Source data:
(begin)

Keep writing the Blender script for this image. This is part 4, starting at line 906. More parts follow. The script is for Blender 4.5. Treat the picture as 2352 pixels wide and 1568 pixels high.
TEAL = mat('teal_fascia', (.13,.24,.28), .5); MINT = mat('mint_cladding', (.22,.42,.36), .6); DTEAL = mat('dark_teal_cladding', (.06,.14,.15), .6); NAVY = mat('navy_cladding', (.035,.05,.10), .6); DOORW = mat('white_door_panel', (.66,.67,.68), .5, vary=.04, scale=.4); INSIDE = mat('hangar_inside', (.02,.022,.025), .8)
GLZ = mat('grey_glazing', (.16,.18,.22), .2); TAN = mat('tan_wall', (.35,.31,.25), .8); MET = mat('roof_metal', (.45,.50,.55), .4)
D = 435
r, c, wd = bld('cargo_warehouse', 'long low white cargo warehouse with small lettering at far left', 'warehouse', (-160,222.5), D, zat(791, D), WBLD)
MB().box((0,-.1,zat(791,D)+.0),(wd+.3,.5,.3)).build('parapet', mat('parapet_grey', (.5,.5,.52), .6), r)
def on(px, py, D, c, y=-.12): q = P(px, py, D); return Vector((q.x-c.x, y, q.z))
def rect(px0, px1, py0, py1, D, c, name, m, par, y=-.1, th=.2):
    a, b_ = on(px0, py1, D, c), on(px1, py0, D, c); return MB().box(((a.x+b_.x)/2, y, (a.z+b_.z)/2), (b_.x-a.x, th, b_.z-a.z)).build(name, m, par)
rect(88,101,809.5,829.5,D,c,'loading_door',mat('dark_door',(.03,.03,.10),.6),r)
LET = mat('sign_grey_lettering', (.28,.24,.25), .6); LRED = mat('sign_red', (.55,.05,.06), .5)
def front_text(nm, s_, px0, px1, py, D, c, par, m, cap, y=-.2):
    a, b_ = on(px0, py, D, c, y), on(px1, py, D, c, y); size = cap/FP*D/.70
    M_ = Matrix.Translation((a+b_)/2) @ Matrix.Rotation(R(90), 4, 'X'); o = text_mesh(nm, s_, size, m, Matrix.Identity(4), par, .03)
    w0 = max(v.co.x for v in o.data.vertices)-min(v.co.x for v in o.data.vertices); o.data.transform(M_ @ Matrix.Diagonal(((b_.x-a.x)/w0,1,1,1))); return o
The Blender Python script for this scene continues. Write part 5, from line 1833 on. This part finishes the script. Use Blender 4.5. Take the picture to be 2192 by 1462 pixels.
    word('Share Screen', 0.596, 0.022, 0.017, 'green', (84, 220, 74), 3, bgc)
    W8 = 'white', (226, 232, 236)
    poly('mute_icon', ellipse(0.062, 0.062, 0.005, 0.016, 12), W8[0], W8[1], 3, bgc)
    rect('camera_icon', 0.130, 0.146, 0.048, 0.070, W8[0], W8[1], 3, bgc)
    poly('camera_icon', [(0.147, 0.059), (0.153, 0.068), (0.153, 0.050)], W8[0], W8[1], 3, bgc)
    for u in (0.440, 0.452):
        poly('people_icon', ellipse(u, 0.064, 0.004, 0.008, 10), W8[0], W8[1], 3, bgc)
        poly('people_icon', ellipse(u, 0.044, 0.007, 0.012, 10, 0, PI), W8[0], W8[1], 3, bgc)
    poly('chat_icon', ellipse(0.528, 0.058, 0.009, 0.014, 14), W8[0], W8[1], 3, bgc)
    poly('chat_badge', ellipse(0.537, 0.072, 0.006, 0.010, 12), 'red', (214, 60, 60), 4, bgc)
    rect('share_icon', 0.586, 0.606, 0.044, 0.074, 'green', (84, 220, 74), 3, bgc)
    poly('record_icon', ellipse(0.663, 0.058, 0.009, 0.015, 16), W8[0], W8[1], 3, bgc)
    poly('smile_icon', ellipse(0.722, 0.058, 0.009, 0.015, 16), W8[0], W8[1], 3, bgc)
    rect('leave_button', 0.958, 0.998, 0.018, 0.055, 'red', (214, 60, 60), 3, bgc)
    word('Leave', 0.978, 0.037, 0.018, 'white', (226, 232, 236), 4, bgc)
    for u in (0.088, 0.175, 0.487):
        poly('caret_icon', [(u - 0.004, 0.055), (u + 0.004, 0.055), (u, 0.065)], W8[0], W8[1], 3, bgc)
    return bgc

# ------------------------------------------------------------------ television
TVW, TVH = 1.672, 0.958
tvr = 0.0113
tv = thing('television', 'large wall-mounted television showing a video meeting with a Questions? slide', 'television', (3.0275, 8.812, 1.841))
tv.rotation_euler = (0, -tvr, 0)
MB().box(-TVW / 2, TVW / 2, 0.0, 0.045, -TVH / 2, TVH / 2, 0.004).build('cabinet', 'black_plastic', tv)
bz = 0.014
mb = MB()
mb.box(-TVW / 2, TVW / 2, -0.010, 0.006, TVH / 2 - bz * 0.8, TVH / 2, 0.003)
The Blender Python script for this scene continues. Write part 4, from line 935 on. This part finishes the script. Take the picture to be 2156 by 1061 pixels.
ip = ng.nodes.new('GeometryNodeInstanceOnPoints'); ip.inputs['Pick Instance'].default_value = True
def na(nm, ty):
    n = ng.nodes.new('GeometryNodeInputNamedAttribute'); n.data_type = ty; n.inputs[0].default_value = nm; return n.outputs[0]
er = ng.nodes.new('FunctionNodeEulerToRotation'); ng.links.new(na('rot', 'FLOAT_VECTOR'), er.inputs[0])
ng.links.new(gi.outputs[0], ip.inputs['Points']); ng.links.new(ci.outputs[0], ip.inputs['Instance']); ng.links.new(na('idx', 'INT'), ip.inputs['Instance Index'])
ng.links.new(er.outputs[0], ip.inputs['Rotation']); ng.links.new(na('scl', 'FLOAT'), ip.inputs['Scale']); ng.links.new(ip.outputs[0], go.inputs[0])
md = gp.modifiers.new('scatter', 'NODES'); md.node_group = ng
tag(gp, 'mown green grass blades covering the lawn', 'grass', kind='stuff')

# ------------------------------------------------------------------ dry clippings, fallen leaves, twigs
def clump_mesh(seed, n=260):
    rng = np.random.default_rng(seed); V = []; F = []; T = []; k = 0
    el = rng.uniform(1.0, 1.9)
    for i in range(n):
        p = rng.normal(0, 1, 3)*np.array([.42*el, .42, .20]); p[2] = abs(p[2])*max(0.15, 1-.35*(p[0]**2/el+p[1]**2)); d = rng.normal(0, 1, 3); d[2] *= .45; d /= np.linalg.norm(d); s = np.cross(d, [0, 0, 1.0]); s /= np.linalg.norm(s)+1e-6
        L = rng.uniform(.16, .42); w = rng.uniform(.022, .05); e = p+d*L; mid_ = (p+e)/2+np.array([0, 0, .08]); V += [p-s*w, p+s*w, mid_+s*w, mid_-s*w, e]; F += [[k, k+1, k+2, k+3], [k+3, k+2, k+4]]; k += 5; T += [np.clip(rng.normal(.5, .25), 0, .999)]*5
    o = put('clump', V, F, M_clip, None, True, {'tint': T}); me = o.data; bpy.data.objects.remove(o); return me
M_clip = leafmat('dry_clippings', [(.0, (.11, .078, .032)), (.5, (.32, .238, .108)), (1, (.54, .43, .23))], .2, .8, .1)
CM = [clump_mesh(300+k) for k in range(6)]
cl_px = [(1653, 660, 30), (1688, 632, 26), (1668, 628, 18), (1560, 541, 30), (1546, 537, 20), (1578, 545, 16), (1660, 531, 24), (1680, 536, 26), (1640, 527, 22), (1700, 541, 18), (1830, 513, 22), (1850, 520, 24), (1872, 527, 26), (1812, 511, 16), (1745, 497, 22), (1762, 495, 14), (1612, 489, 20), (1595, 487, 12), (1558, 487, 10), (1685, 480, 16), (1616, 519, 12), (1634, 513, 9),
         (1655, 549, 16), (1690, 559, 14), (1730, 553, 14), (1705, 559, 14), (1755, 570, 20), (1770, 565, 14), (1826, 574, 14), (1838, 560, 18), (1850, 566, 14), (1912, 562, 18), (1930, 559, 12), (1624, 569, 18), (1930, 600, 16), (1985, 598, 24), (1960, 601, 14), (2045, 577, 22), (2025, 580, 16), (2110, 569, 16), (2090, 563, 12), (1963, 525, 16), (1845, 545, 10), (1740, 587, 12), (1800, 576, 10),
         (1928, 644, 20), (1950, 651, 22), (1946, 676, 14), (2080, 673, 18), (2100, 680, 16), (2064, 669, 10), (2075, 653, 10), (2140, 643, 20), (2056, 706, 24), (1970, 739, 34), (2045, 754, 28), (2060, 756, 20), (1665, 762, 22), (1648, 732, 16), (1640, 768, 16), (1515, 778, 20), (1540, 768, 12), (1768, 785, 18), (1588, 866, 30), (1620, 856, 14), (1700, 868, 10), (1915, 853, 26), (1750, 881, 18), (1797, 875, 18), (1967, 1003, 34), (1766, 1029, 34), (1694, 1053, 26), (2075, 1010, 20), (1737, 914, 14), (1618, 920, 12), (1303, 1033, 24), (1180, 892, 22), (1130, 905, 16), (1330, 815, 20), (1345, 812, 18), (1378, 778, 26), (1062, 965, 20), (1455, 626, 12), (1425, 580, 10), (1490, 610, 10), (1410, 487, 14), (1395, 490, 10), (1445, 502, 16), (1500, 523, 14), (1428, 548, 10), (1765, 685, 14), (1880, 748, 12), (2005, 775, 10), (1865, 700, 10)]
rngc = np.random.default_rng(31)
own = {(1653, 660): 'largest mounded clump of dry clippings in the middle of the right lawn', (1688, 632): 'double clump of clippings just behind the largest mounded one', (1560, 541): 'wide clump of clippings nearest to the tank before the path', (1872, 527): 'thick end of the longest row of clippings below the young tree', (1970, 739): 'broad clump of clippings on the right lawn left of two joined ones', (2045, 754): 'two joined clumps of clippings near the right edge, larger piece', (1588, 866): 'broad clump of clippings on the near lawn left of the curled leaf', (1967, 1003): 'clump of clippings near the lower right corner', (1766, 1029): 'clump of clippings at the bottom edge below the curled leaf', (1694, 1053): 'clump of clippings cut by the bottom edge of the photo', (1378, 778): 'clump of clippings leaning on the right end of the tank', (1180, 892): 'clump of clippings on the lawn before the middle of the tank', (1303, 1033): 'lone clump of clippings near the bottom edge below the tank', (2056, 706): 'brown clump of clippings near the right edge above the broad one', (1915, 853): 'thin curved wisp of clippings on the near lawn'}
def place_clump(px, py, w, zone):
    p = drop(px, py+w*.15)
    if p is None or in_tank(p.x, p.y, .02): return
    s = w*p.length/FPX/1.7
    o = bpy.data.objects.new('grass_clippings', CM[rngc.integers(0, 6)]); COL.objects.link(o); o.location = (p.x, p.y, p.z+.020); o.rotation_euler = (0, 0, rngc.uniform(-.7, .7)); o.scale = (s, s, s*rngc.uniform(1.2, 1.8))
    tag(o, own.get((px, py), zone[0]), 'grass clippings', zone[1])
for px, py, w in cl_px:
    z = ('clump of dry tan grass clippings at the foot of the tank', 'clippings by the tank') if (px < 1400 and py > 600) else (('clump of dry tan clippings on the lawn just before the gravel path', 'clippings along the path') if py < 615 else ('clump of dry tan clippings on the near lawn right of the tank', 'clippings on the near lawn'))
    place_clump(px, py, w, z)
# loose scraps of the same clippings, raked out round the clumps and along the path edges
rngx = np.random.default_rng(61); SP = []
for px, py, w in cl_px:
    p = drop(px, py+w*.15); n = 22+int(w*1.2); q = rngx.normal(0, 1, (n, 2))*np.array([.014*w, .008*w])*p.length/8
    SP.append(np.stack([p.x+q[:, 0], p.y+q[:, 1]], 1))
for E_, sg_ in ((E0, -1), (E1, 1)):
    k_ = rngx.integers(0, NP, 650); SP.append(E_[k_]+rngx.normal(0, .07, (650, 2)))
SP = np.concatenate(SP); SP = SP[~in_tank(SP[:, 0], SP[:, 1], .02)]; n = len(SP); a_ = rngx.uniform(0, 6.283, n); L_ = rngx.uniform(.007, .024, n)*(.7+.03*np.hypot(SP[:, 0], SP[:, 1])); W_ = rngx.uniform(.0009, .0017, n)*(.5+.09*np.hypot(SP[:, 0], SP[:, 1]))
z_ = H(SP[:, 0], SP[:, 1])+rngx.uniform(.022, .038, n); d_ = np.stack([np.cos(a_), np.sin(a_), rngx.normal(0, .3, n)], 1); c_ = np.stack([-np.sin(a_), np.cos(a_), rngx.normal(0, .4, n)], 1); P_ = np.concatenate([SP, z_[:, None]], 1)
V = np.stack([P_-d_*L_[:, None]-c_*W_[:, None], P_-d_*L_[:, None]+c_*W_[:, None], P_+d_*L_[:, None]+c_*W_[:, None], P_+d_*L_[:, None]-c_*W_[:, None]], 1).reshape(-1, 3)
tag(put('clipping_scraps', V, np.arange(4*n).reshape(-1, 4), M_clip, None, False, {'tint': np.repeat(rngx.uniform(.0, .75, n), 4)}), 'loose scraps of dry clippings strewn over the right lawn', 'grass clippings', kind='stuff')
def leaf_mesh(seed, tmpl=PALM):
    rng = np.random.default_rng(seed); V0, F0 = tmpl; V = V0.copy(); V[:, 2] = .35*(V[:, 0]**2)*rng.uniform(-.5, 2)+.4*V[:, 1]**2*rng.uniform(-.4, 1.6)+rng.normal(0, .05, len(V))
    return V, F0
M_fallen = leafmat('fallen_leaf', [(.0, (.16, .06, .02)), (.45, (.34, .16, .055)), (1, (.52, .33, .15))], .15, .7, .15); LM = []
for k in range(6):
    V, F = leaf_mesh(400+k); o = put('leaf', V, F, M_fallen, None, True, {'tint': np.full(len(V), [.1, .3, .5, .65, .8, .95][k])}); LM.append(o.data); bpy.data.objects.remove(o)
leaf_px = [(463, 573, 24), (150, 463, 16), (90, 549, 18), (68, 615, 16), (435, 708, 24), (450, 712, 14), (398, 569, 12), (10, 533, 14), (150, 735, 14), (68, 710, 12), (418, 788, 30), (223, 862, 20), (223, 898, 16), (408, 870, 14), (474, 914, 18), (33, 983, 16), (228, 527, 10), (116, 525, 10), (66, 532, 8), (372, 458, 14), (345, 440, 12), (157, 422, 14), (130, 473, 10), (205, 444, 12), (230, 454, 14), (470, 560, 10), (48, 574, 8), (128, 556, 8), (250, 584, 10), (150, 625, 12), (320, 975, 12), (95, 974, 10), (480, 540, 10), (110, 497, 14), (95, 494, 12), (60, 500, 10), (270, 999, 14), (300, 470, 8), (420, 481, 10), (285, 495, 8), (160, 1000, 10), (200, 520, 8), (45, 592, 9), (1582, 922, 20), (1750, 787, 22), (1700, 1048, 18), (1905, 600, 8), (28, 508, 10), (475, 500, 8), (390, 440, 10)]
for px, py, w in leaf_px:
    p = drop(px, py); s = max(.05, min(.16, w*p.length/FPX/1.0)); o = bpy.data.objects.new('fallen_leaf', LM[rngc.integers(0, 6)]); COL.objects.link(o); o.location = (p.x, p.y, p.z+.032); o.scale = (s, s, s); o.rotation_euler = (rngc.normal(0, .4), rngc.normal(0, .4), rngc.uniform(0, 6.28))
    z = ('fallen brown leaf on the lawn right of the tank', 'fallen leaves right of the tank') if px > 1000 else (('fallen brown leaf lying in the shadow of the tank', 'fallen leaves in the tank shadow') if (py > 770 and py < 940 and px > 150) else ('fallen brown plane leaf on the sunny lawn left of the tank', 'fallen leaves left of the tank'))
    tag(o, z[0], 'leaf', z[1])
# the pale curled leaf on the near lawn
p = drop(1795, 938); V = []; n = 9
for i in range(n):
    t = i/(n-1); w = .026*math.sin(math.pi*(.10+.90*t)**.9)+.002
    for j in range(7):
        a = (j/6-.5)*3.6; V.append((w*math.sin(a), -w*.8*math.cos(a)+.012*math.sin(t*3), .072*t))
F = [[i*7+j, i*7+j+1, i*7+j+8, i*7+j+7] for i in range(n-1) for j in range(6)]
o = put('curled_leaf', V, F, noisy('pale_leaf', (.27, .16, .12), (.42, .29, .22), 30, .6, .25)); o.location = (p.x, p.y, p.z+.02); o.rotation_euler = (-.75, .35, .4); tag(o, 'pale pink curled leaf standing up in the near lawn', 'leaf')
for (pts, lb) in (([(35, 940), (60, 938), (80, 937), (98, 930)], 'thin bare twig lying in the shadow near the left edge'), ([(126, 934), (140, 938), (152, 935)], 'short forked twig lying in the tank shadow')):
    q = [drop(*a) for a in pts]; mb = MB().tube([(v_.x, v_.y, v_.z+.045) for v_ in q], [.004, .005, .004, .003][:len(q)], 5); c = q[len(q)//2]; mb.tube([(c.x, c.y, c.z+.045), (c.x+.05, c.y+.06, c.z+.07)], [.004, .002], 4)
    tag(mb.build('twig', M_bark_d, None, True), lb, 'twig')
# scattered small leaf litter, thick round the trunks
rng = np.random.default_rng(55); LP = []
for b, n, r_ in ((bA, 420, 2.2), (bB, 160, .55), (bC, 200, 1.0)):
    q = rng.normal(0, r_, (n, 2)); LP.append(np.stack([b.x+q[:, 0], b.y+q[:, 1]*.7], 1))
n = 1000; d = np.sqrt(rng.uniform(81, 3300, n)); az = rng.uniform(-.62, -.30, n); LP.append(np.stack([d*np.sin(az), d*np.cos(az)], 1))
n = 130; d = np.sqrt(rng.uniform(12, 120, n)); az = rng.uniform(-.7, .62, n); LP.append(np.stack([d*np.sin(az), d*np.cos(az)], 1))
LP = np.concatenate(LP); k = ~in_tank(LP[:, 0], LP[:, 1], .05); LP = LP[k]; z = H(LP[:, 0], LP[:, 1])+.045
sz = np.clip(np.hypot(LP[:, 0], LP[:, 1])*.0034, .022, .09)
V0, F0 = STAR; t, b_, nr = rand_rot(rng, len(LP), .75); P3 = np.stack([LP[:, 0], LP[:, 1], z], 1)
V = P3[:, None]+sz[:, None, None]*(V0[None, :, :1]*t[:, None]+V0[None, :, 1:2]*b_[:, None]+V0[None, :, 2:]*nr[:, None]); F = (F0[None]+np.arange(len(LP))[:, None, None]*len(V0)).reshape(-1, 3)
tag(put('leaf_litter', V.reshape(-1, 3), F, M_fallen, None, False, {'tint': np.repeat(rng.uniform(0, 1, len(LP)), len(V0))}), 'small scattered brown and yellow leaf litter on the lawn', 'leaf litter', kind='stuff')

(end)

» **Exercise task**
Start with the line that holds "by 1061 pixels." and finish with the line that holds "tag(gp, 'mown green". Transcribe each line in between exactly, and those two as well.

» **Reply**
The Blender Python script for this scene continues. Write part 4, from line 935 on. This part finishes the script. Take the picture to be 2156 by 1061 pixels.
ip = ng.nodes.new('GeometryNodeInstanceOnPoints'); ip.inputs['Pick Instance'].default_value = True
def na(nm, ty):
    n = ng.nodes.new('GeometryNodeInputNamedAttribute'); n.data_type = ty; n.inputs[0].default_value = nm; return n.outputs[0]
er = ng.nodes.new('FunctionNodeEulerToRotation'); ng.links.new(na('rot', 'FLOAT_VECTOR'), er.inputs[0])
ng.links.new(gi.outputs[0], ip.inputs['Points']); ng.links.new(ci.outputs[0], ip.inputs['Instance']); ng.links.new(na('idx', 'INT'), ip.inputs['Instance Index'])
ng.links.new(er.outputs[0], ip.inputs['Rotation']); ng.links.new(na('scl', 'FLOAT'), ip.inputs['Scale']); ng.links.new(ip.outputs[0], go.inputs[0])
md = gp.modifiers.new('scatter', 'NODES'); md.node_group = ng
tag(gp, 'mown green grass blades covering the lawn', 'grass', kind='stuff')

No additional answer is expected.